The challenge lies in how these systems will be enforced. Low-cost mileage blocking devices threaten to undermine such schemes by allowing drivers to suppress their recorded mileage. While MOT tests may be used to verify mileage annually, vehicles fitted with blockers could display artificially low figures, potentially evading these charges. For consumers purchasing from the second-hand market, this could make buying a used EV far more hazardous than it currently is.

The potential for increased mileage tampering under such a system is a serious concern. Experts suggest that such schemes could create a strong temptation for unscrupulous drivers to tamper with their battery-powered cars.

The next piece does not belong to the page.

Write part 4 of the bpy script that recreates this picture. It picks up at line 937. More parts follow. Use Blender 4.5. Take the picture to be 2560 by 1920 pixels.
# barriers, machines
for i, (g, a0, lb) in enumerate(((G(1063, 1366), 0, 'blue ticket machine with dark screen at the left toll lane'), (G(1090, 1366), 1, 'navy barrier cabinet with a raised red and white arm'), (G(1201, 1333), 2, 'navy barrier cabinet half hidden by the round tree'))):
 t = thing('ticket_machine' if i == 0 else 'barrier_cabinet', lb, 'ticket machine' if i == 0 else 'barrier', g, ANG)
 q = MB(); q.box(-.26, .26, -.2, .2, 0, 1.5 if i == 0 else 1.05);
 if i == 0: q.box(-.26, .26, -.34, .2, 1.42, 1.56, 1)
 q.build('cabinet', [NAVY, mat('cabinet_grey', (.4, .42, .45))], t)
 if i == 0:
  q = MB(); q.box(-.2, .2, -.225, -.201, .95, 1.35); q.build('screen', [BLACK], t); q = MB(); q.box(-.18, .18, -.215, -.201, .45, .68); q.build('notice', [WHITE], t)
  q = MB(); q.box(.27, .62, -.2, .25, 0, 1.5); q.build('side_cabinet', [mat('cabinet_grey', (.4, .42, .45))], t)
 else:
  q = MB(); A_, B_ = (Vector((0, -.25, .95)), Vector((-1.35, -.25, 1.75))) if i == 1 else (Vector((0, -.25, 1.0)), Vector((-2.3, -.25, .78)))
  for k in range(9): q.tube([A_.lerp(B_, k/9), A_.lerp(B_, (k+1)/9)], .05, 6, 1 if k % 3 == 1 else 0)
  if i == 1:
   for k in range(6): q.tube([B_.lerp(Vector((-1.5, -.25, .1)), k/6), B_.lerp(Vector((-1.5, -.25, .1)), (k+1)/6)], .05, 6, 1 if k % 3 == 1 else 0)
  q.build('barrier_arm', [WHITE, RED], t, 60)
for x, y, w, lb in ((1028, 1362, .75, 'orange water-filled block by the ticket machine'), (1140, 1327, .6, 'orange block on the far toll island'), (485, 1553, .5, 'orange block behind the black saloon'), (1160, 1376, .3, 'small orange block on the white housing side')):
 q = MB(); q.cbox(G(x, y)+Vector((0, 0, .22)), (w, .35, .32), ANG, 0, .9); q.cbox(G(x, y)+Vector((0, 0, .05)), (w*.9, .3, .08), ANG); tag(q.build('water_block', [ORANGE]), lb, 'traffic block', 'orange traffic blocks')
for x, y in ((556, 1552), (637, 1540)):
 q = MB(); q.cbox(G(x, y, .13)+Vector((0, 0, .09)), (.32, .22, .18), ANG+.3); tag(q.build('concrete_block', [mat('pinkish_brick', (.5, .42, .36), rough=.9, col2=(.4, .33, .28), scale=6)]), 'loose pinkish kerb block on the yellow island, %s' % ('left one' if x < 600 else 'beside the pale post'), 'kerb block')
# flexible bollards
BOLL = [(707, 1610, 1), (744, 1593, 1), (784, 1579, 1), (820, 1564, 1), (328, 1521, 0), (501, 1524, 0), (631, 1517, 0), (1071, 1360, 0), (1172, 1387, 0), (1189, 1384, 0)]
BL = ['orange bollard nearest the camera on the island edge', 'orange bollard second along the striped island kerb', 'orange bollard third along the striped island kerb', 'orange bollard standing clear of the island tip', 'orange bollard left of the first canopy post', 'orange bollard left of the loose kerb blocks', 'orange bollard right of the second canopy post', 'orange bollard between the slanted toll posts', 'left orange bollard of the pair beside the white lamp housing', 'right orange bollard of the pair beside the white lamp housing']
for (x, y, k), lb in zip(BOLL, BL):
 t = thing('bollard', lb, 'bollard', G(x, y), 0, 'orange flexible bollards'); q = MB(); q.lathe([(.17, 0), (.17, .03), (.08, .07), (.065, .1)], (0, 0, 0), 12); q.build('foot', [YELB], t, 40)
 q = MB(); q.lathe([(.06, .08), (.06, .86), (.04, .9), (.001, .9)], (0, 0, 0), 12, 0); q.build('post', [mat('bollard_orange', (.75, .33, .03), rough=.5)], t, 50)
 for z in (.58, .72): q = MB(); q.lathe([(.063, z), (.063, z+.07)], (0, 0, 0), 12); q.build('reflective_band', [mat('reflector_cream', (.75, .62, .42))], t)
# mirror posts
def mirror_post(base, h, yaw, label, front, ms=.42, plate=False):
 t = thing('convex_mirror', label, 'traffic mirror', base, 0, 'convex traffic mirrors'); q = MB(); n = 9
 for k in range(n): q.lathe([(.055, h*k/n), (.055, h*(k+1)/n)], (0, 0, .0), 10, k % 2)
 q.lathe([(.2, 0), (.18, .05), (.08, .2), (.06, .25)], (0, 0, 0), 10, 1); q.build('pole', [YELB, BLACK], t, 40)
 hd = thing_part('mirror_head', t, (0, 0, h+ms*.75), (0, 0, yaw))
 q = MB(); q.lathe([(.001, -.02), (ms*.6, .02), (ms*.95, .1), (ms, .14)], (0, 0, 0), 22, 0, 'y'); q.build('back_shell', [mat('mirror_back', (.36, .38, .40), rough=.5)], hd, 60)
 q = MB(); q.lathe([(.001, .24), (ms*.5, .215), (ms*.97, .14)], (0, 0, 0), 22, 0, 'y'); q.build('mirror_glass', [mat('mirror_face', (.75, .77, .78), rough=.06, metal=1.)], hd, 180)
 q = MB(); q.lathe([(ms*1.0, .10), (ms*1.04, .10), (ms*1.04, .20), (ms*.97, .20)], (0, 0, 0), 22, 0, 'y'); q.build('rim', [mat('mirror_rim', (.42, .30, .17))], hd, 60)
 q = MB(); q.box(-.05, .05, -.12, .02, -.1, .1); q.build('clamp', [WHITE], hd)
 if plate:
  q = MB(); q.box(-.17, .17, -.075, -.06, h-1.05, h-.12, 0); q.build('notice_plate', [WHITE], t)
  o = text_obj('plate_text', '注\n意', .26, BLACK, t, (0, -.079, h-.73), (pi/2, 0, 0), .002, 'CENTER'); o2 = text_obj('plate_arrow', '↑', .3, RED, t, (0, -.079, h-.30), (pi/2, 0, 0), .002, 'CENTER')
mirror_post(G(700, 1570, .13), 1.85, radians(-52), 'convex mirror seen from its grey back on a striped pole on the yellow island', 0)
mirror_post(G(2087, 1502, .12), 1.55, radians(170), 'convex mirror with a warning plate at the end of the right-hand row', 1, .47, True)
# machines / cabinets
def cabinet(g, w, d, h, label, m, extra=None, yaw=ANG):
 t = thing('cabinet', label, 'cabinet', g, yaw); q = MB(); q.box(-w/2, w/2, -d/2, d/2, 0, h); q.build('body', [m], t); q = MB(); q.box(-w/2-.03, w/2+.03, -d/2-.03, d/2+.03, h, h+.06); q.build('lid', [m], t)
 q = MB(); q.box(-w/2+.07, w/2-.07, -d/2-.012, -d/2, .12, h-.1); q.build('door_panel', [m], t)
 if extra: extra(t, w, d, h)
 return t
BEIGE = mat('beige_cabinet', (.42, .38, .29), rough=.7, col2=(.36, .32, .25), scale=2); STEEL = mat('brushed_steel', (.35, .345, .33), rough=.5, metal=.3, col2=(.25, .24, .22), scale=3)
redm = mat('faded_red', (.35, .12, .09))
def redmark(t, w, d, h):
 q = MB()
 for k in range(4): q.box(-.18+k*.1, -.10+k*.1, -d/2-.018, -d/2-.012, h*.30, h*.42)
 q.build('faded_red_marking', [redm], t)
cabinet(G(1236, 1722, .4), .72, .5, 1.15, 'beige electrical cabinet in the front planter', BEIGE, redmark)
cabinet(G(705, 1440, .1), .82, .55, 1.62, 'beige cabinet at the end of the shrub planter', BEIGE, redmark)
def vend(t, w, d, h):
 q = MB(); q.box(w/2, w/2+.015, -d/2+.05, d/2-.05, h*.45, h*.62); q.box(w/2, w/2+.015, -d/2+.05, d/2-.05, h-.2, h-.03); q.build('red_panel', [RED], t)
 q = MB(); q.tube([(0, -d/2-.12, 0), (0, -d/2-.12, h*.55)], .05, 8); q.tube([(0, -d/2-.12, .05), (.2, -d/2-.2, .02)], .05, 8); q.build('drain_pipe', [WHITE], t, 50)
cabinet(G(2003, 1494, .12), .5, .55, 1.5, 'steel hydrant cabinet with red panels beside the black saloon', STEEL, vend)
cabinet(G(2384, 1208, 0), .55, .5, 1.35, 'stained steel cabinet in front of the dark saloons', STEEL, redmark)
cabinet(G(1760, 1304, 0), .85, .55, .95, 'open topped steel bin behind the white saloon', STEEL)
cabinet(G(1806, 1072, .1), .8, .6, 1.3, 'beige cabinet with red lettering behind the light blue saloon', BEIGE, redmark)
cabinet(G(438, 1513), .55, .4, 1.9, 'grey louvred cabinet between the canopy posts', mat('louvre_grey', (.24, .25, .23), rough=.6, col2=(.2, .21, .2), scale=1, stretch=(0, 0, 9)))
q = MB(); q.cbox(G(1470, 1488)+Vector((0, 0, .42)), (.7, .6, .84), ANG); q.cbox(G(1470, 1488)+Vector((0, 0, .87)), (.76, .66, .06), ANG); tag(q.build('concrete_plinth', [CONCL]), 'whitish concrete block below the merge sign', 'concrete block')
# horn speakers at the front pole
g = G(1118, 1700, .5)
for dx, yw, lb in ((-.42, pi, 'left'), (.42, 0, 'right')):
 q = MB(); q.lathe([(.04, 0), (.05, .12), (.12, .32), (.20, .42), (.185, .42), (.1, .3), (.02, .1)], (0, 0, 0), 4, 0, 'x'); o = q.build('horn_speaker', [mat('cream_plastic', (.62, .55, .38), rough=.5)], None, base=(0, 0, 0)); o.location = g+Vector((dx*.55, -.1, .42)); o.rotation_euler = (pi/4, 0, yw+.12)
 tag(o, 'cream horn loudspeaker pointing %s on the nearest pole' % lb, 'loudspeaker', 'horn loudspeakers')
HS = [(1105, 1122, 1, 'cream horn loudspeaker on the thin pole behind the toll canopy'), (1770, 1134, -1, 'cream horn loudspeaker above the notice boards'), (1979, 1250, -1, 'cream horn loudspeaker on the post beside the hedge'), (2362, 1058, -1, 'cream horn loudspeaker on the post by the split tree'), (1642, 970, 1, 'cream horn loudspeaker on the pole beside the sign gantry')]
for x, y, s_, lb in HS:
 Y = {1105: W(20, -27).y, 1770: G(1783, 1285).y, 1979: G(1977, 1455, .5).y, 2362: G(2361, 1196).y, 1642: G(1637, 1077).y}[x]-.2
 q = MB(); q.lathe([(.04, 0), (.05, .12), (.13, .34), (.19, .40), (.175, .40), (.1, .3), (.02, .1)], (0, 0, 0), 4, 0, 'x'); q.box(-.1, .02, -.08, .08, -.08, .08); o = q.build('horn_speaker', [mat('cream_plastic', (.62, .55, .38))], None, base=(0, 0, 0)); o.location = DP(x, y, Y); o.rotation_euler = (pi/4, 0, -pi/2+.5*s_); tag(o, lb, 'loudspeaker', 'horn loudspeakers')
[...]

The Legal Grey Area of Mileage Tampering

In many jurisdictions, including Australia, the act of altering a car’s mileage itself is not explicitly illegal. However, selling a vehicle without disclosing known mileage discrepancies is. Traders can face prosecution for mileage fraud under consumer protection laws, but this typically requires proof that they acted with financial gain.

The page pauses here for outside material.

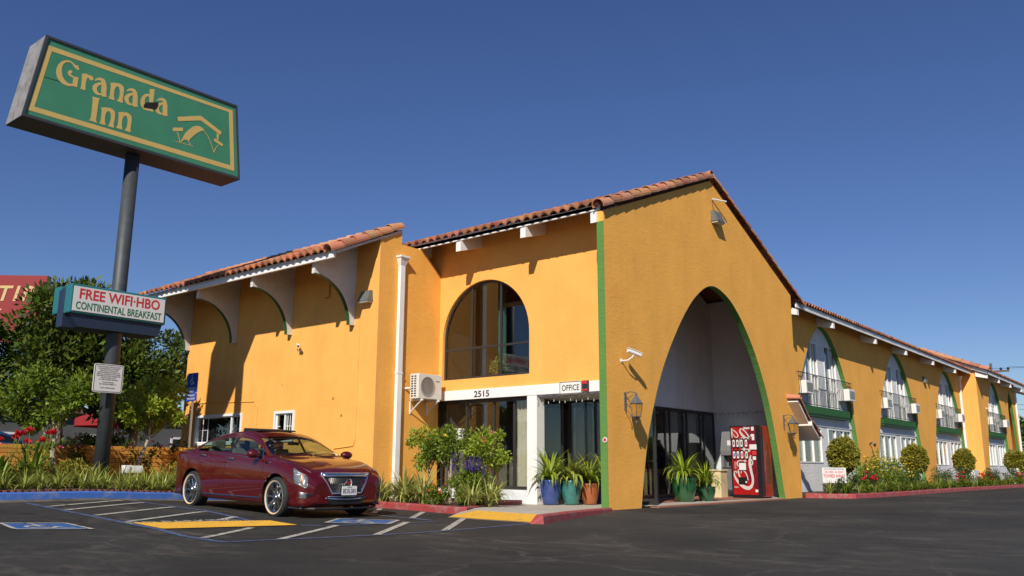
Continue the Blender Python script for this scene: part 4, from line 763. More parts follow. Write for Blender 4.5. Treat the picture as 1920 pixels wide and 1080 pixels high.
m.tube([(.0, -.5, .30), (.06, -.47, .31), (.14, -.43, .31)], .025, 7); m.build('wall_bracket', MAT['plastic_white'], AC)
def window_ac():
    t = thing('window_air_conditioner', '', 'air conditioner', (0, 0, 0), 0, 'window air conditioners on the wing balconies')
    m = MB(); m.bbox((-.1, -.34, -.22), (.42, .34, .22), .012); m.build('casing', MAT['plastic_white'], t)
    m = MB(); m.box((.4205, -.27, -.15), (.424, .27, .15)); m.build('vent', MAT['room_wall'], t)
    m = MB()
    for i in range(9): m.box((.4245, -.27 + i * .0675 - .006, -.15), (.43, -.27 + i * .0675 + .006, .15))
    m.build('grille', MAT['galvanised'], t); return t
wa = window_ac(); first = True; nm = ['first', 'second', 'third', 'fourth']
for k, (yc, xw, s) in enumerate(((15.45, SX_, .975), (24.7, SX_, .975), (33.85, SX_, .975), (41.9, X2, .92))):
    for side, dy in (('left', -2.15), ('right', 2.2)):
        o = wa if first else copy_tree(wa); first = False
        o.location = (xw - .20 + (.05 if side == 'right' else 0), yc + dy * s, 3.62); o['label'] = 'white window air conditioner on the %s side of the %s balcony from the entrance arch' % (side, nm[k])
# ------------------------------------------------------------------ vending, ice machine, bin
mat('coke_red', (.36, .010, .010), .3, coat=.3, var=(3, .25), spec=.5); mat('coke_shade_red', (.16, .008, .02), .25, coat=.6); mat('coke_script', (.55, .50, .47), .35); mat('brown_bottle', (.16, .03, .012), .35, var=(6, .3)); mat('steel_grey', (.20, .20, .21), .4, metal=.2, var=(4, .08))
VX0, VX1, VY0, VY1, VZ = -1.15, -.20, 8.50, 9.22, 2.12
VM = thing('vending_machine', 'red soft drink vending machine with white script under the tall arch', 'vending machine', ((VX0 + VX1) / 2, (VY0 + VY1) / 2, .045))
wbuild(MB().bbox((VX0, VY0 + .04, .07), (VX1, VY1, VZ), .015), 'cabinet', 'coke_red', VM)
m = MB(); m.bbox((VX0, VY0, .05), (VX1, VY0 + .05, VZ + .01), .008); m.box((VX1 - .0, VY0 + .05, .1), (VX1 + .004, VY0 + .16, VZ - .02)); wbuild(m, 'door_frame', 'black_metal', VM)
FX0, FX1, FZ0, FZ1 = VX0 + .04, VX1 - .15, .13, VZ - .03
wbuild(MB().box((FX0, VY0 - .008, FZ0), (FX1, VY0, FZ1)), 'front_panel', 'coke_red', VM)
FF = lambda u, v, y=VY0 - .012: (FX0 + (FX1 - FX0) * u, y, FZ1 - (FZ1 - FZ0) * v)
q = lambda a, b: ((a - 105) / 385., (b - 60) / 915.)
m = MB(); m.poly([FF(*q(a, b), VY0 - .0095) for a, b in ((490, 60), (400, 60), (330, 200), (420, 380), (380, 560), (330, 700), (380, 830), (470, 900), (490, 970))]); wbuild(m, 'panel_shade', 'coke_shade_red', VM)  # darker red patch: shading across the front panel, put into the colour
def stroke(m, pts, w_):
    P = smooth2([q(*p) for p in pts], 4); W = np.interp(np.linspace(0, 1, len(P)), np.linspace(0, 1, len(w_)), w_)
    asp = (FZ1 - FZ0) / (FX1 - FX0); L_, R_ = [], []
    for i, p in enumerate(P):
        a = P[max(i - 1, 0)]; b = P[min(i + 1, len(P) - 1)]; dx, dz = b[0] - a[0], (b[1] - a[1]) * asp; l = math.hypot(dx, dz) or 1
        nx, nz = -dz / l, dx / l / asp; h = W[i] / 385 / 2; L_.append((p[0] + nx * h, p[1] + nz * h)); R_.append((p[0] - nx * h, p[1] - nz * h))
    n = len(P); k = stroke.k; stroke.k += .0003
    m.add([FF(*p, VY0 - .012 - k) for p in L_] + [FF(*p, VY0 - .012 - k) for p in R_], [(i, i + 1, n + i + 1, n + i) for i in range(n - 1)])
stroke.k = 0
m = MB()
stroke(m, [(405, 445), (385, 500), (382, 570), (395, 660), (415, 760), (402, 840), (350, 885), (280, 875), (210, 830), (155, 770), (128, 710), (135, 665), (165, 668), (160, 690)], (14, 34, 44, 40, 34, 36, 52, 54, 46, 34, 22, 14, 14, 10))
stroke(m, [(400, 500), (428, 545), (405, 580)], (22, 18, 20))
stroke(m, [(340, 780), (325, 710), (280, 655), (225, 640), (195, 655), (205, 720), (235, 760)], (14, 16, 18, 24, 26, 24, 16))
stroke(m, [(235, 690), (250, 650), (330, 640)], (12, 14, 16))
stroke(m, [(200, 600), (180, 555), (205, 520), (250, 515), (330, 520)], (16, 20, 18, 16, 10))
stroke(m, [(310, 430), (325, 500), (300, 540)], (10, 26, 18))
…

The issue of mileage manipulation devices has been on the radar of regulators for some time, with concerns raised about their potential misuse. While governments have acknowledged the problem, the legal framework around mileage adjustment devices remains a complex grey area. The core issue is that selling a vehicle with incorrect mileage is only an offence if the discrepancy is not disclosed, and proving intent or knowledge can be extremely difficult. This leaves reputable dealers vulnerable to unknowingly selling a clocked car and facing liability, while often there is no direct route to prosecute the individual who initially altered the mileage. This legal ambiguity continues to fuel the problem of mileage fraud in the used car market, leaving buyers to navigate a landscape fraught with potential hidden costs.